Biography
George Lewis is an American composer, musicologist and trombonist. He is Edwin H. Case Professor of American Music at Columbia University, New York, and Artistic Director of the International Contemporary Ensemble. Lewis is also a Fellow of the American Academy of Arts and Sciences and the American Academy of Arts and Letters, a British Academy International Fellow and a member of the Akademie der Künste Berlin, with other honours including the Doris Duke Artist Award (2019), a MacArthur Fellowship (2002) and a Guggenheim Fellowship (2015).

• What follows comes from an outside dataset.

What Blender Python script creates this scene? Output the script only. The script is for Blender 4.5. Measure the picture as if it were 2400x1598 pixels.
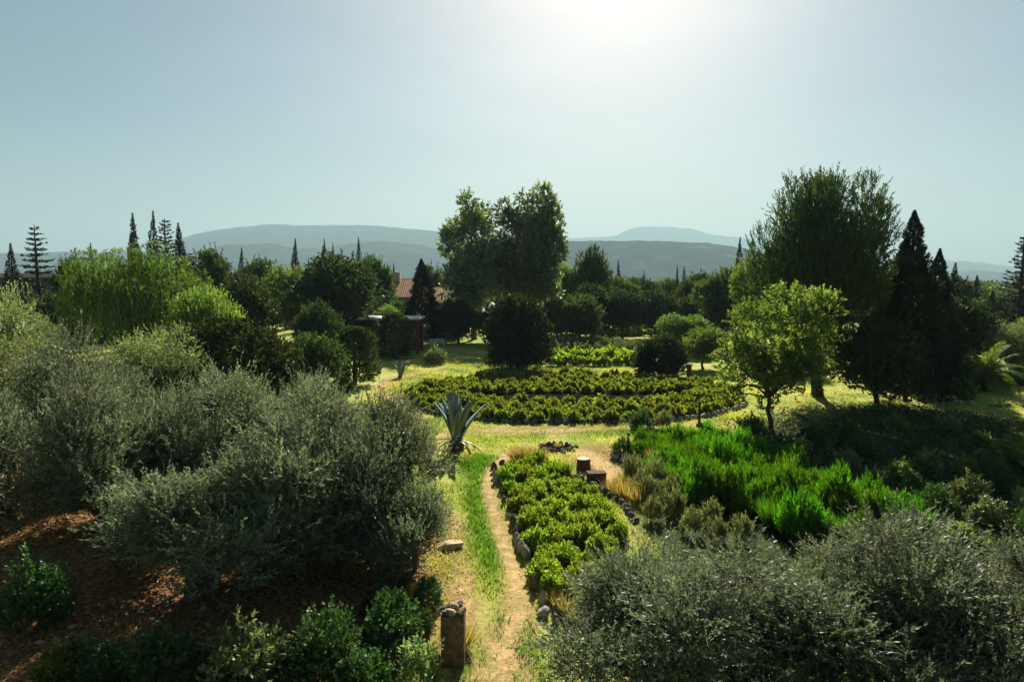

He has been a member of the Association for the Advancement of Creative Musicians (AACM) since 1971, and his work has been presented by ensembles worldwide and published by Edition Peters. A Yamaha Artist, Lewis is widely regarded as a pioneer in the creation of computer programmes that improvise in concert with human musicians. His books include A Power Stronger Than Itself: The AACM and American Experimental Music (University of Chicago Press, 2008), the Oxford Handbook of Critical Improvisation Studies, Volumes 1 & 2 (2016, co-edited with Benjamin Piekut), and Composing While Black: Afrodiasporic New Music Today/Afrodiasporische Neue Musik Heute (2023, co-edited with Harald Kisiedu). His opera The Comet (2024) was a finalist for the 2025 Pulitzer Prize.
Lewis holds honorary doctorates from the University of Edinburgh, Harvard University, the University of Pennsylvania, Oberlin College, the School of the Art Institute of Chicago, New England Conservatory, New College of Florida, Birmingham City University and Curtis Institute of Music, among others.